"La buena conciencia es la mejor almohada para dormir." (Socrates)

viernes, 17 de junio de 2011

Resurrección

No se puede dudar de que el hombre es un luchador nato. A lo largo de la historia de la humanidad, diferentes retos han sido conquistados por el hombre, que utilizando su inteligencia y su voluntad, ha llegado a cumbres impensables. Sin embargo, todo ser humano, en un momento concreto de su vida, ha tenido que librar una batalla cuyo desenlace es la derrota: ni su inteligencia ni su voluntad son capaces de superar a un enemigo como es la muerte.

Por eso, ante la muerte, el ser humano siempre ha enmudecido. La muerte es la expresión máxima de la impotencia última del hombre y de su falta de dominio de la naturaleza, de sus fuerzas, y de las leyes constantes del crecer, del envejecer y del morir.

Ante esto, el grito de la Iglesia ¡”Ha resucitado”! ¡”Jesús vive”!, es un grito que no solamente llega a unos pocos católicos de comunidades concretas, sino que sobrepasa fronteras, llegando a toda la humanidad, porque es una buena noticia que beneficia a todos los hombres de todos los lugares y de todos los tiempos: es proclamar que la muerte ha sido vencida. La “hermana muerte”, como la llamaba San Francisco.

El primitivo anuncio de la Iglesia, en boca de San Pedro, primer Papa, fue el siguiente: “Jesús vive y es el Señor”, el Señor de la vida y también de la muerte. Sí, tiene dominio sobre la muerte: pero Dios no ha querido dejarnos una evidencia, porque la tarea de experimentar la resurrección de Jesús, es una experiencia personal, igual que les ocurrió a los discípulos: fueron a ver el sepulcro y estaba vacío, sin centinelas, con la piedra movida, con el sudario bien colocado en su sitio, solo quedaban indicios de Jesús. Pero sobre todo, tras las apariciones, les queda la certeza de que algo realmente extraordinario ha ocurrido. Y eso es algo que cada uno de nosotros tenemos que revivir y gozar.

Sólo aquél que desea buscar esos signos de Jesús resucitado todavía presente en su Iglesia, esa vitalidad de una Iglesia que después de dos mil años ha sabido afrontar persecuciones externas e internas, que ha sido capaz de vivir constantemente con renovada ilusión la frescura del mensaje evangélico, ésos millones de hombres y mujeres que han encarnado unos valores aparentemente imposibles de vivir, siguen diciéndonos que Jesús vive y es el Señor. Es el Señor de nuestros miedos, de nuestras limitaciones, porque verdaderamente, aquel que le permita ser su Señor, conseguirá que sea algún día el Señor de su propia muerte.

Por eso, éste es el día más importante de todo el año.
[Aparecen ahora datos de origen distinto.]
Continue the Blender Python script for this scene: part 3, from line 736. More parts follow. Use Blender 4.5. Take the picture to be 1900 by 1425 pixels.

Ésta es la fiesta que conmemora y actualiza el acontecimiento más importante de la historia de la humanidad: la muerte ha sido vencida. Más allá de los mitos, de las leyendas, de los cuentos infantiles que nos hacen soñar con imposibles, Cristo transciende todo eso. No fue un pensador más, ni un líder carismático, ni un fundador de una religión más, es el único ser humano, junto con su madre María, que ha vencido a la muerte, y que nos ofrece para aquél que tenga la humildad de querer aceptar su resurrección, la victoria sobre nuestra propia muerte.

Si aceptáramos cada uno personalmente la resurrección del Señor, y tomáramos debida cuenta de qué consecuencias tiene para nuestra vida, especialmente para nuestros miedos y soledades, para nuestras añoranzas de seres queridos, para nuestros deseos de ilusión y de esperanza, la fiesta de hoy, sería la fiesta definitiva, la fiesta de la verdad suprema del hombre: siendo un luchador nato, puede vencer por la fuerza de la resurrección a ese enemigo tan poderoso que es la muerte.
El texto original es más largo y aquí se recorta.